» TASK DETAILS: Set down each line of the material that follows, exactly, with no pictures.

» DATA SEGMENT:
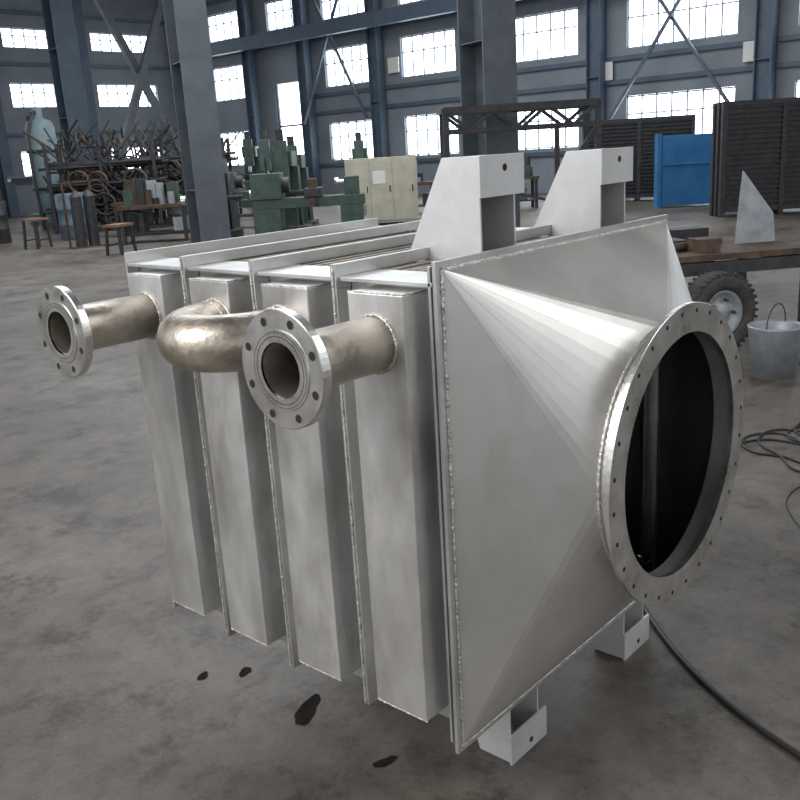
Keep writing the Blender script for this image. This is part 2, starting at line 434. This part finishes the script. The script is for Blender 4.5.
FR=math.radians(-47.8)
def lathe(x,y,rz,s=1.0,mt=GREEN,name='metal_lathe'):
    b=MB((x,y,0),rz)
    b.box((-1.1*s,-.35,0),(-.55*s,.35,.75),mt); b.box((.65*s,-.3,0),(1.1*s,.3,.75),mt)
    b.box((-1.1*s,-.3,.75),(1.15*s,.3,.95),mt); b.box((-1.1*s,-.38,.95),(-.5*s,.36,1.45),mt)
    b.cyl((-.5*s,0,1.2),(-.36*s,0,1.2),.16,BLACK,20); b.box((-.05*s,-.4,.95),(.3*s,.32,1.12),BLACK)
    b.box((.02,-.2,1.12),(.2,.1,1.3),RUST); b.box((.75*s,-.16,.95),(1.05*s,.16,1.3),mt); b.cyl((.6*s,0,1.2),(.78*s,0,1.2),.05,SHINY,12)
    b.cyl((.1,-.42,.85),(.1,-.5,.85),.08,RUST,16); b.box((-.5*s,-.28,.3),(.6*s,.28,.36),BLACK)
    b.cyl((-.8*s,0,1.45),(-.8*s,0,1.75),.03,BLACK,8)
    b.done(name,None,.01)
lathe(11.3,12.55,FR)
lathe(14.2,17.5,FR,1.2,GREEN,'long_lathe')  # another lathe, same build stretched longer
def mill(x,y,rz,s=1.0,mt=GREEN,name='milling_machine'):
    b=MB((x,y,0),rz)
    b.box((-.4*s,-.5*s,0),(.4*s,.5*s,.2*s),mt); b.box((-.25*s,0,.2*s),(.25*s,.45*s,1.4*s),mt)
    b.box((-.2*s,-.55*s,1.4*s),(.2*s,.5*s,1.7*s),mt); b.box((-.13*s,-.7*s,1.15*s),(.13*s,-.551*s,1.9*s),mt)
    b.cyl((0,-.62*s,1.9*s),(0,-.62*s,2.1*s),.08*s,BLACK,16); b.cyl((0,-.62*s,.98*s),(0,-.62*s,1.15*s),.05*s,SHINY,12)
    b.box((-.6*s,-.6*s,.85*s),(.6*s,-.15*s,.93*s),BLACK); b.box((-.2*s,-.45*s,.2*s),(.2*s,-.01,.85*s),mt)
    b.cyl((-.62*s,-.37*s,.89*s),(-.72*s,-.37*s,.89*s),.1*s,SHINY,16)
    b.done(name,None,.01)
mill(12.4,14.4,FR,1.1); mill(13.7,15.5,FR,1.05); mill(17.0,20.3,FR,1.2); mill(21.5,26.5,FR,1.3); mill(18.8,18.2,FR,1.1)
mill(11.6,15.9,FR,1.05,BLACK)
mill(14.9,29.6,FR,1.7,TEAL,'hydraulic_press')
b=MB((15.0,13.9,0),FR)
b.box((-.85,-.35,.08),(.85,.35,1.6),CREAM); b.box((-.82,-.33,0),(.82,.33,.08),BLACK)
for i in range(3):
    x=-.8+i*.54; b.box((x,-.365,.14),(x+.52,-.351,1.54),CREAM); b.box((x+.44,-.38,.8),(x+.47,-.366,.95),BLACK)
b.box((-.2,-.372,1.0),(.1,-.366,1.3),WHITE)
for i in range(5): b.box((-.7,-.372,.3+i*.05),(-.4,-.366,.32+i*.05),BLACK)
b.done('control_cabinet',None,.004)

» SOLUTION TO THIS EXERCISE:
Keep writing the Blender script for this image. This is part 2, starting at line 434. This part finishes the script. The script is for Blender 4.5.
FR=math.radians(-47.8)
def lathe(x,y,rz,s=1.0,mt=GREEN,name='metal_lathe'):
    b=MB((x,y,0),rz)
    b.box((-1.1*s,-.35,0),(-.55*s,.35,.75),mt); b.box((.65*s,-.3,0),(1.1*s,.3,.75),mt)
    b.box((-1.1*s,-.3,.75),(1.15*s,.3,.95),mt); b.box((-1.1*s,-.38,.95),(-.5*s,.36,1.45),mt)
    b.cyl((-.5*s,0,1.2),(-.36*s,0,1.2),.16,BLACK,20); b.box((-.05*s,-.4,.95),(.3*s,.32,1.12),BLACK)
    b.box((.02,-.2,1.12),(.2,.1,1.3),RUST); b.box((.75*s,-.16,.95),(1.05*s,.16,1.3),mt); b.cyl((.6*s,0,1.2),(.78*s,0,1.2),.05,SHINY,12)
    b.cyl((.1,-.42,.85),(.1,-.5,.85),.08,RUST,16); b.box((-.5*s,-.28,.3),(.6*s,.28,.36),BLACK)
    b.cyl((-.8*s,0,1.45),(-.8*s,0,1.75),.03,BLACK,8)
    b.done(name,None,.01)
lathe(11.3,12.55,FR)
lathe(14.2,17.5,FR,1.2,GREEN,'long_lathe')  # another lathe, same build stretched longer
def mill(x,y,rz,s=1.0,mt=GREEN,name='milling_machine'):
    b=MB((x,y,0),rz)
    b.box((-.4*s,-.5*s,0),(.4*s,.5*s,.2*s),mt); b.box((-.25*s,0,.2*s),(.25*s,.45*s,1.4*s),mt)
    b.box((-.2*s,-.55*s,1.4*s),(.2*s,.5*s,1.7*s),mt); b.box((-.13*s,-.7*s,1.15*s),(.13*s,-.551*s,1.9*s),mt)
    b.cyl((0,-.62*s,1.9*s),(0,-.62*s,2.1*s),.08*s,BLACK,16); b.cyl((0,-.62*s,.98*s),(0,-.62*s,1.15*s),.05*s,SHINY,12)
    b.box((-.6*s,-.6*s,.85*s),(.6*s,-.15*s,.93*s),BLACK); b.box((-.2*s,-.45*s,.2*s),(.2*s,-.01,.85*s),mt)
    b.cyl((-.62*s,-.37*s,.89*s),(-.72*s,-.37*s,.89*s),.1*s,SHINY,16)
    b.done(name,None,.01)
mill(12.4,14.4,FR,1.1); mill(13.7,15.5,FR,1.05); mill(17.0,20.3,FR,1.2); mill(21.5,26.5,FR,1.3); mill(18.8,18.2,FR,1.1)
mill(11.6,15.9,FR,1.05,BLACK)
mill(14.9,29.6,FR,1.7,TEAL,'hydraulic_press')
b=MB((15.0,13.9,0),FR)
b.box((-.85,-.35,.08),(.85,.35,1.6),CREAM); b.box((-.82,-.33,0),(.82,.33,.08),BLACK)
for i in range(3):
    x=-.8+i*.54; b.box((x,-.365,.14),(x+.52,-.351,1.54),CREAM); b.box((x+.44,-.38,.8),(x+.47,-.366,.95),BLACK)
b.box((-.2,-.372,1.0),(.1,-.366,1.3),WHITE)
for i in range(5): b.box((-.7,-.372,.3+i*.05),(-.4,-.366,.32+i*.05),BLACK)
b.done('control_cabinet',None,.004)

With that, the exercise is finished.